Teen years were fun. They consisted of co-ed schools, catching another person's eye across the class, walking past on purpose, long telephone conversations, longer messenger chats and longest chats standing across the classroom corridors. These were my teen years, mind you. Now they seem to have etched themselves in the eighteenth century of contemporary world seeing how fast the couples progress in relationships.
And then came the twenties. Realistically speaking, it was only a day. Today I was nineteen, tomorrow I turn twenty. That was it. I was not given any super powers to multi-task my life, nor was I bestowed with culinary excellence or extreme academic ambition. I knew how to make a sandwich, and a birthday didnt change much of that fact. But people around me did. It's really weird, but I turned twenty and suddenly everyone else grew up. I saw friends entering relationships, some taking them seriously while others just went along with the drift. I saw them breaking up, making up, dissecting their love-lives amongst the eager ears and basically building a whole new world around this Mr.Right.
Who is Mr.Right really? Well, all those magazines call him Mr.RightNow. However, I've seen close friends finding their Mr.Right, and I can completely see them spending the rest of their lives with them, not just the 'right this moment'. Then there are those who go around kissing frogs just to find the real Mr.Right. In the process, they encounter Mr.downRIGHT annoying that gives us fodder for long hilarious conversations. Then there are those like me, waiting for Mr.Right, wondering if he's really sitting across the canteen or working really hard across the world so he could make every dream of mine come true.
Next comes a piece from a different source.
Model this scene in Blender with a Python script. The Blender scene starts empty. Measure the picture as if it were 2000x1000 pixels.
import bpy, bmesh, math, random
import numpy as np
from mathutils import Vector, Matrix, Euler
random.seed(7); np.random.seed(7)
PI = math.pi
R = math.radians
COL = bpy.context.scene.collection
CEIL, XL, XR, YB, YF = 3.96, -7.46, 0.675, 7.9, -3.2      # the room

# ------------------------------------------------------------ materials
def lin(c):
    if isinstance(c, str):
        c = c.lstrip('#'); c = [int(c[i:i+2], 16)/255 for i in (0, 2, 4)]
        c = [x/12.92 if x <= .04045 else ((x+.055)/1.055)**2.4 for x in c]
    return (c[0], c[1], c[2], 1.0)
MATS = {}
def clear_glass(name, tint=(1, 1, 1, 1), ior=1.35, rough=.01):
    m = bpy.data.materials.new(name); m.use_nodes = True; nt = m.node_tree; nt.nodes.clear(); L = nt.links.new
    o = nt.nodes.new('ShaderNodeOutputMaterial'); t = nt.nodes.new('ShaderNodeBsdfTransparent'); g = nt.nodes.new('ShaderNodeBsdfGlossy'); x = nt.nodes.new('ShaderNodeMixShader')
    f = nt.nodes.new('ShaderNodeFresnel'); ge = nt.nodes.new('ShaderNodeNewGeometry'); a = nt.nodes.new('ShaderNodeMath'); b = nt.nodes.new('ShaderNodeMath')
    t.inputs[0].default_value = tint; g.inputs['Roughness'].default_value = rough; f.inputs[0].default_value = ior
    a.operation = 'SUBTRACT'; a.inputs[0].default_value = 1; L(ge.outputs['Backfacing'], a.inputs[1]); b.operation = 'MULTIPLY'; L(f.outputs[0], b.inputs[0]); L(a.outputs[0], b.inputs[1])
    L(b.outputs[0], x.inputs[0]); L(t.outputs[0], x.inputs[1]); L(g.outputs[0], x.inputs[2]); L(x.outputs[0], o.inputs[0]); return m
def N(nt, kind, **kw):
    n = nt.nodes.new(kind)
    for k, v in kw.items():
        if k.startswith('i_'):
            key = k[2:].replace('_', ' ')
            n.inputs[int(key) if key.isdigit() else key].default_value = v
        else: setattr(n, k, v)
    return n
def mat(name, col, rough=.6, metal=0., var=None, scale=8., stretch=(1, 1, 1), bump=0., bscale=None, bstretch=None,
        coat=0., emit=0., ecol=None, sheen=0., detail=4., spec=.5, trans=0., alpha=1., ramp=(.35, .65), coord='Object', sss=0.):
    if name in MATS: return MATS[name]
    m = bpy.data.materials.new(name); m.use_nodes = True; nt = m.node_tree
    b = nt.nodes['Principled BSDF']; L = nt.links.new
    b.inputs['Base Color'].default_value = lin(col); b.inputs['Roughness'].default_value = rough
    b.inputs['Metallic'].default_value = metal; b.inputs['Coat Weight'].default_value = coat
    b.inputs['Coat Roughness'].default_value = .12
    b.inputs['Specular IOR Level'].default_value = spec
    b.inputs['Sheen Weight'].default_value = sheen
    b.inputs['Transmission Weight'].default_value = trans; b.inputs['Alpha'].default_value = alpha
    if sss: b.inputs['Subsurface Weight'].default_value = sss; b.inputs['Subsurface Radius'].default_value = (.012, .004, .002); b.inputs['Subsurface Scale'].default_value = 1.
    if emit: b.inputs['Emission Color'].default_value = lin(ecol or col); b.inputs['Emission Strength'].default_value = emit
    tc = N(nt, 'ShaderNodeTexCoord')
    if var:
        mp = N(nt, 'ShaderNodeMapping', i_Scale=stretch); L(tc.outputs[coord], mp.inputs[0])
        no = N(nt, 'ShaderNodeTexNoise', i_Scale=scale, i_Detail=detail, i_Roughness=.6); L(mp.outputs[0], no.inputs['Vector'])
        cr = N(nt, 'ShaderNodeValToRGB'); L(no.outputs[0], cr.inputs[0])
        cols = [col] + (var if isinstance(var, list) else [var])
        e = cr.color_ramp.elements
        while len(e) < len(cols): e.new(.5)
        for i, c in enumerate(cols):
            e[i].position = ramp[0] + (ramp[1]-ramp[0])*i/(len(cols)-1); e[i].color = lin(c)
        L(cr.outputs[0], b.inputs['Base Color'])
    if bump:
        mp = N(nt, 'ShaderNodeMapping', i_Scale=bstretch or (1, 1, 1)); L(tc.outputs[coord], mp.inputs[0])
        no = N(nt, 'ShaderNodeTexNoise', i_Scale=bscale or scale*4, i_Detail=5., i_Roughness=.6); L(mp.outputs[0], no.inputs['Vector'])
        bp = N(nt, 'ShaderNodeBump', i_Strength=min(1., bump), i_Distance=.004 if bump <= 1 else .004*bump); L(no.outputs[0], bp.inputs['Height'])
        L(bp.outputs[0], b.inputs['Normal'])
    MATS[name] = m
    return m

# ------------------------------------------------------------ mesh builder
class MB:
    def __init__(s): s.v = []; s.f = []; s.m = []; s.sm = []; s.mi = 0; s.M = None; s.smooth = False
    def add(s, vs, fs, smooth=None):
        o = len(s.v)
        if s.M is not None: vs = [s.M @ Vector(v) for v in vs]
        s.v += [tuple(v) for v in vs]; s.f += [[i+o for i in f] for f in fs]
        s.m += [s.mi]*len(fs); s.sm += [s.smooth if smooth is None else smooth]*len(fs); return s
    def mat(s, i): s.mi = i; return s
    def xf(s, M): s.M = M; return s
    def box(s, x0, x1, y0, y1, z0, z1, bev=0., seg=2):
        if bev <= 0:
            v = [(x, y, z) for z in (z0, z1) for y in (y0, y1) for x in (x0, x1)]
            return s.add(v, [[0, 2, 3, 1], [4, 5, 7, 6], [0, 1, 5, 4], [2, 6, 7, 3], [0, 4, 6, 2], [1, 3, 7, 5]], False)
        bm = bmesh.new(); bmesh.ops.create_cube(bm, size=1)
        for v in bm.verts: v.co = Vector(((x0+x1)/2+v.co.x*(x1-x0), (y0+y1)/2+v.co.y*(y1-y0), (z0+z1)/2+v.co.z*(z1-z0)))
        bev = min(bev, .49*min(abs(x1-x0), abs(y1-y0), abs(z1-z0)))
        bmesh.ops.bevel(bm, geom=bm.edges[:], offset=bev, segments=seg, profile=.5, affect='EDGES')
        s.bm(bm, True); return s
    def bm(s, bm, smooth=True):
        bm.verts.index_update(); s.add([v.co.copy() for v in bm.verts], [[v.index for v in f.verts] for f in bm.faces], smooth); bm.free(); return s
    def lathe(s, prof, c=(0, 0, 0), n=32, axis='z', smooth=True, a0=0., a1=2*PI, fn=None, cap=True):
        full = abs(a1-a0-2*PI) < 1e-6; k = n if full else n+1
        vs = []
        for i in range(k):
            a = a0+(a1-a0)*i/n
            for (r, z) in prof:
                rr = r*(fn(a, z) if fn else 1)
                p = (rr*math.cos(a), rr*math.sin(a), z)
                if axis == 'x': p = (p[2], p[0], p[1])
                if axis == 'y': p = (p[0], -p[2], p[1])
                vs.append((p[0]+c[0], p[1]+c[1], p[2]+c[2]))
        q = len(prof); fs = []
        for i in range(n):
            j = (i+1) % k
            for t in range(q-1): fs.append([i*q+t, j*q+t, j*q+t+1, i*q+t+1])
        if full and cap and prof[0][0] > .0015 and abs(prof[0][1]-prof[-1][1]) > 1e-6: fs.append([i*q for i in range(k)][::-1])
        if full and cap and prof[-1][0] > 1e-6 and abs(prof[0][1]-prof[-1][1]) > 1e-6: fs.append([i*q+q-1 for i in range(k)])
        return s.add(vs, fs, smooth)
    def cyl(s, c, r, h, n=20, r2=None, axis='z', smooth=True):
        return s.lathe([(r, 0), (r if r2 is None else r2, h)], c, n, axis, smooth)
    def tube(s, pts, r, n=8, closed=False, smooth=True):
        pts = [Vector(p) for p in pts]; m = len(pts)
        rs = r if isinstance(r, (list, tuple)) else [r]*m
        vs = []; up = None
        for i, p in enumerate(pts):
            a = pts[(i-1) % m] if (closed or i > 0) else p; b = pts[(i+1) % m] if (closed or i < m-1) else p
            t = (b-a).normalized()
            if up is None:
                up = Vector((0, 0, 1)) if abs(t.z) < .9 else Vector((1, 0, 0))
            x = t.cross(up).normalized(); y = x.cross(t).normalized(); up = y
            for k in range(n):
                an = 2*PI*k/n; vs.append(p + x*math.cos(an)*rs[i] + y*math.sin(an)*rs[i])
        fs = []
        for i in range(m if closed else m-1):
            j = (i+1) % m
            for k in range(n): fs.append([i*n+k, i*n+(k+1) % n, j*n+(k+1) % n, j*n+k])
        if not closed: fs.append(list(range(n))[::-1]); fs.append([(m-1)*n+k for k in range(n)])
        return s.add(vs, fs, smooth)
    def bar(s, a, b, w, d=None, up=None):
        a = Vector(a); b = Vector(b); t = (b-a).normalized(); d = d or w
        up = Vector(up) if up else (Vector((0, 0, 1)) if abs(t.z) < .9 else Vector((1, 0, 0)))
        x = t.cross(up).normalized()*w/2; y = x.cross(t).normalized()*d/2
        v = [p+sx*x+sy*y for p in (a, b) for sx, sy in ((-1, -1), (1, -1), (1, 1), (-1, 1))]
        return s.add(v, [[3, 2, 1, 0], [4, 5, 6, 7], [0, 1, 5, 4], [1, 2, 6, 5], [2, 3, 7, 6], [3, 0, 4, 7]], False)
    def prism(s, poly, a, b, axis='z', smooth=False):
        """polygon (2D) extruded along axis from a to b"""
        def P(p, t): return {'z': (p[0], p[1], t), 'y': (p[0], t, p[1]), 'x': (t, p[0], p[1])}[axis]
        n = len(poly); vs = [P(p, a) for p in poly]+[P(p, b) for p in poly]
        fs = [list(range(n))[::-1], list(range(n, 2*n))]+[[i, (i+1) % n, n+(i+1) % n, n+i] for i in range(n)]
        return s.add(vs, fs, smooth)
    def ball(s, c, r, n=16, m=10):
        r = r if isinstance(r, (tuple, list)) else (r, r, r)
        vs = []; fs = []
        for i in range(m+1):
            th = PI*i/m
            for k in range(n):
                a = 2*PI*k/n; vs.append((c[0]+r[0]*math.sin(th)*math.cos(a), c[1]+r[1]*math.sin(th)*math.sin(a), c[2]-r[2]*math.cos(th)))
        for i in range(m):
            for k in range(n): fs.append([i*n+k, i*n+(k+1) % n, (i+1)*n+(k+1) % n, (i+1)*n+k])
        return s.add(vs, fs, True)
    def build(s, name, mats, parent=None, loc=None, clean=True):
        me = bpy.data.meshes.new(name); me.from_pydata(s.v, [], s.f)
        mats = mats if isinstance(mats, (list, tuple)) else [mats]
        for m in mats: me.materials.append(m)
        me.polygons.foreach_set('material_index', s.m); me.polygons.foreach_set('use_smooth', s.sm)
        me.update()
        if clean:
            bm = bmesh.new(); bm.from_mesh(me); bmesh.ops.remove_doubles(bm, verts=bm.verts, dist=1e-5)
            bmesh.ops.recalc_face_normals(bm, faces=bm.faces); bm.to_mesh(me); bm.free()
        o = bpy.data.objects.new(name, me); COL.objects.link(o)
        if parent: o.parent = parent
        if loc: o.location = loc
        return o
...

You might laugh at that statement..surely, someone who's over twenty cant still be reeling over Mills and Boon type fantasies? But that's just it! I tried really hard to be a cynic. I tried justifying my singletondom for being independent and the 'Master of my own World'. I tried to pine about it, maybe in the hope that some knight in shining armour would rescue me, the damsel in day dream depress. I even tried laughing it off and not making such a big deal of something so miniscule in such a large life. But nothing's worked so far and I've resorted to the best version of me - going on with my life believing that Mr. Right is somewhere around the corner, and only when I move further down the road of life, can I reach that corner.
So conversations keep arising in class about this Mr.Right. I see a friend sobbing over a broken heart. I see another texting frantically a message of endearment she's learnt in a new language. I see one more having intellectual conversation with her better half, and I see yet another friend suspicious and sly about her better half's misdoings. I wonder if I'm better off living in my world of romance novels and fantasies or would I like to switch places with them. I wonder if I'd even make a good 'girl-friend' when I cant tolerate high heels. I wonder if I've missed out on years of being loved by 'someone special'. I wonder if I meet Mr.Right tomorrow, would I react like that lovestruck teen or would I be completely mature and committed like my friends, considering that I've graduated into the twenties. And finally I wonder, how much importance should I give this in my already cluttered-with-excitement life?
As I sign off, I wonder one last wonder that probably best describes my Mr.Right-about-everywhere. Is he wondering about a Miss Right too?